I can tell you as someone who designs this slab / screed stuff that this is false prophecy as you are eroding the factor of "safety" and each time you do that you risk UFH  failure. Your UFH pipes are not designed to be "stretched  by concrete / screed movement or over bent! 

 

But the reality is for most self builders is that you are going to have to trust the folk on site.. and accept that some pipes may be bent a bit tight, stood on, overlapped and get crushed at the over lap. When laying screed or concrete the pipes should be under air pressure, say 6.0 bar, not just to make sure someone does not make a hole in them but also they expand by microns and this give them a bit of play at the return bends, prevents further stretching as a pipe is already stretched on the outside of the bend when it gets bent. The pipe manufacturer's declare their product performance.. but do not include your concrete / screed.. why should they.. it's your job to do this not theirs.. they need to sell pipe and fittings and are not liable for you concrete / screed design.

 

Point.. your ordinary self builder needs to design something that can be drawn so the folk on site can understand what they have to do. Areas that are important need to be highlighted on the drawings. Pipe centres need to be the same. If the UFH drawings are presented in this way then Contractors will say.. that looks easy.. keps the cost down. You the Client will be able to identify any anomolies. Thus by all means use loop cad.. but think about buildability, the harder it is the more you will pay and maybe not get get what you think you are paying for. 

 

Now as an SE / UFH philistine and just having done stuff like this for a while. If you put in extra loops it covers you in part.. for shit that happens or a bit of dodgy pipe. If you look at the extra cost of using smaller loops its not that much. Say 15- 20% on the pipe install tops, clipping them and the extra length getting back to the manifold. It also means you don't have loops crossing concrete joints and so on.

 

3/ What happens when the UFH pipes come above floor level into the plant room:

 

(a) More loops means a larger manifold, that is one of the down sides to my appraoch. Or you can say.. if in one room if the loops are roughly the same length connect them all together before the manifold as the flows will be roughly the same. You don't have to use the redundancy you have built in, it's just there if you need it. 

 

(b) Now since I started 30 years a go I can see massive innovation in control technology.. but it's very complex. But the big eplephant is the room is ongoing replacement part technology and now often the software that you need to support this. This can come at a scary cost as replacement part costs escalate.. it's the law of supply and demand.

 

I have a Client that has bought a house recently that is filled with a fortunes worth of home automation.. he is ripping it all out as there is no manual on how to work it and the software is not updatable. 

 

I need to digress and reference @JohnMo John is an exponent of the open system that is compatible with modern systems.. This is incredibly elegant, clever, few parts needed other than an intelligent boiler. I almost think John has come full circle and back to how I started.. but in a more informed, evidenced based way and even more cost effective! 

 

(c) If we design at the moment on the least loops (using the least pipe and sod all other considerations) basis that are built into the structure then we are closing off our options for the decades ahead. Yes we will still have them but @SimonD that is partly what I mean by redundancy. The UFH design needs to be homogenous.

 

@SimonD" I'm from the school of calculating heat load requirements in the room and designing emitters to satisfy this at a low temperature as possible and avoiding external controls as much as possible although I recognise and use room influence where needed. This approach does use the method of designing both radiators and ufh to the demand of each space."

 

Simon.. that is OK. I can do that also.. but there is much more to the equation and that is why I'm trying to encourage folk to look at the whole life cycle. 

 

@-rick-

On 04/02/2026 at 10:09, -rick- said:

Having said that, I believe that modern Pex-Al-Pex pipe is significantly more robust than pipes used in previous decades so as long as everything is tested in good condition before the pour then the pour shouldn't be an issue.

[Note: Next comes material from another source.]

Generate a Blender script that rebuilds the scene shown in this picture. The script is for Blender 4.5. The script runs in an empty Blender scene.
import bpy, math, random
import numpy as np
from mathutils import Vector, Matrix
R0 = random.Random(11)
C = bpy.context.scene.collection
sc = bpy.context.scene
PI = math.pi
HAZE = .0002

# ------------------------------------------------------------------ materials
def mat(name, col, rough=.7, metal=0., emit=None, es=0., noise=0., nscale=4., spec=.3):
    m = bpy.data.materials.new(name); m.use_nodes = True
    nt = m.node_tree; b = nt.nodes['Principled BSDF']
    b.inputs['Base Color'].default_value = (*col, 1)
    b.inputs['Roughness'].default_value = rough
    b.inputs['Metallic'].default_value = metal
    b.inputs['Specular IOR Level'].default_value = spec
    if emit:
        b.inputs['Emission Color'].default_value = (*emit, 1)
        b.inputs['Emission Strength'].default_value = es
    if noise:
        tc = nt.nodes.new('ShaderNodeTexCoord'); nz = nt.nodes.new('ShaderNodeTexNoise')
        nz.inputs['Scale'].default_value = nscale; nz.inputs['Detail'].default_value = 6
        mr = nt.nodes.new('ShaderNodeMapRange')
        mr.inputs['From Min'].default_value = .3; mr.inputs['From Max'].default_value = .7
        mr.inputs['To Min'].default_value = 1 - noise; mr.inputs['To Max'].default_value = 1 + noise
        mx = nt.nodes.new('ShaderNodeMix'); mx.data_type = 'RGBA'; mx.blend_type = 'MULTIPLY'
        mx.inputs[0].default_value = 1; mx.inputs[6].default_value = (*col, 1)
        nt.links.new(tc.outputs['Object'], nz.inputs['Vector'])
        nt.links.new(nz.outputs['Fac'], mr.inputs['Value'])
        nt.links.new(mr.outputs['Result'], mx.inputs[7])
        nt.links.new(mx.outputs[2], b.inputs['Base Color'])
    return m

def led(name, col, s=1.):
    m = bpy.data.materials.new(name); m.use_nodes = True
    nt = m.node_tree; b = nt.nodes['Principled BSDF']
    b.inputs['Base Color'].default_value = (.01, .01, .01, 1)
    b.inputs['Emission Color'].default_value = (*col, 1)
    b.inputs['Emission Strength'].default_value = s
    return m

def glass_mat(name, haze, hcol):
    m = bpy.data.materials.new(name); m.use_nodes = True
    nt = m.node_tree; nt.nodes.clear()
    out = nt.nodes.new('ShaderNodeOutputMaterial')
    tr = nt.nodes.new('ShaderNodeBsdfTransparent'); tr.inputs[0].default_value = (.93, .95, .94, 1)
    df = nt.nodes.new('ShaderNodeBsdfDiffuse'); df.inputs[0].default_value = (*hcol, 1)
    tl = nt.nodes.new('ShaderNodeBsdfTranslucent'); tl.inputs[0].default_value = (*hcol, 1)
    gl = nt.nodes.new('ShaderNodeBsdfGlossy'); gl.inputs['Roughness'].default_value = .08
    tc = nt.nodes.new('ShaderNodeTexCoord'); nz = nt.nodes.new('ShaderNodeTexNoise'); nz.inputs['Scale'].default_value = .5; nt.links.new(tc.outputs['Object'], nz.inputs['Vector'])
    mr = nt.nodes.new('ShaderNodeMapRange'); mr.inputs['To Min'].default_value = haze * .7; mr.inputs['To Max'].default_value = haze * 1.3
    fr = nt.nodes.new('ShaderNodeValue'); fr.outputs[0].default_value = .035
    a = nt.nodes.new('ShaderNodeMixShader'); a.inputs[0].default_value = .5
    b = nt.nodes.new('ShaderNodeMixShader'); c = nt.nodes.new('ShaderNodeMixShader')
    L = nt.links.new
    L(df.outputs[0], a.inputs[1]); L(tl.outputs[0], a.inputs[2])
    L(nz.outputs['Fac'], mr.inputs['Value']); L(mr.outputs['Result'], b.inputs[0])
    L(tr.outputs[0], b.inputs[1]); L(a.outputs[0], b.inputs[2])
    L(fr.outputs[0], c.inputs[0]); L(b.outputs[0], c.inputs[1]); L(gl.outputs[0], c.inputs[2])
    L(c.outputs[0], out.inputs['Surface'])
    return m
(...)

I think and agree with you but you are only half way there in terms of what you do on a self build and how you can realistically control what happens on site. 

 

For all.. I've seen some commercial sites with UFH.. millions spent.. and they work even less better than many self builds!

 

4/ Use of software:

 

Now I know that many on BH rely on software.. but there is nothing like getting a bit of basic knowledge to enable you to do a sense check. I'll maybe write another time about how you do that. As an SE I do some fag packet sums.. but before that I just look at the drawings.. you do the same with UFH.. look where the big areas of glazing are, volumes and where the building is more or less insulated. 

 

5/ What are you setting out to achieve:

 

Well you can be the theorist, look to save every penny on the gas / electric bill and treat it as a hobby. That's ok by me. But my experience is that that hobby will start to cost you more and more as parts become worn or software is redundant. 

 

My personal view is that UFH is still something that yes needs to function to heat the house.. but it's also a luxery. Once you have it you realise that the furniture is always warm.. if you have a leather sofa it's not cold, house plants thrive, the air currents in the house are less noticeable, your linen in the drawer is dry.. but not too dry, I could go on. 

 

But if you have a family member that is feeling unwell or you just want to have a hot zone then more loops make sense. You may change say in 20 years time the wal layout.. you want to make that easy. This is redundancy. You may be a doggy person.. always leave a cold spot! DSome folk want a traditional panty.. leave the heating out in there. 

 

You may want to sell the house in the future and the valuer turns up and says.. does you heating actually comply with the regs? 

 

You may just be wanting a UFH that works ok for you now.. look fancy and don't really care about any future owner? 

 

6/ To conclude:

 

I'm fully supportive of UFH. I'm not so supportive of folk that "design by calculation" alone.

 

I can produce calculations that may show an element is ok, safe.. but that is not best design. Best design is about marrying elements into the rest of the design.. called holistic design. Here good holistic design is about getting the best you can out of the money you have. Self building is just that.. we get to have something you can't buy off the shelf. 

 

Some on BH are driven by calculation, trying to get a home that is most energy efficient on paper..the day after completion.  I push back at this and say.. in real life say ten years down the road it is unlikely to work out the way you think at the moment.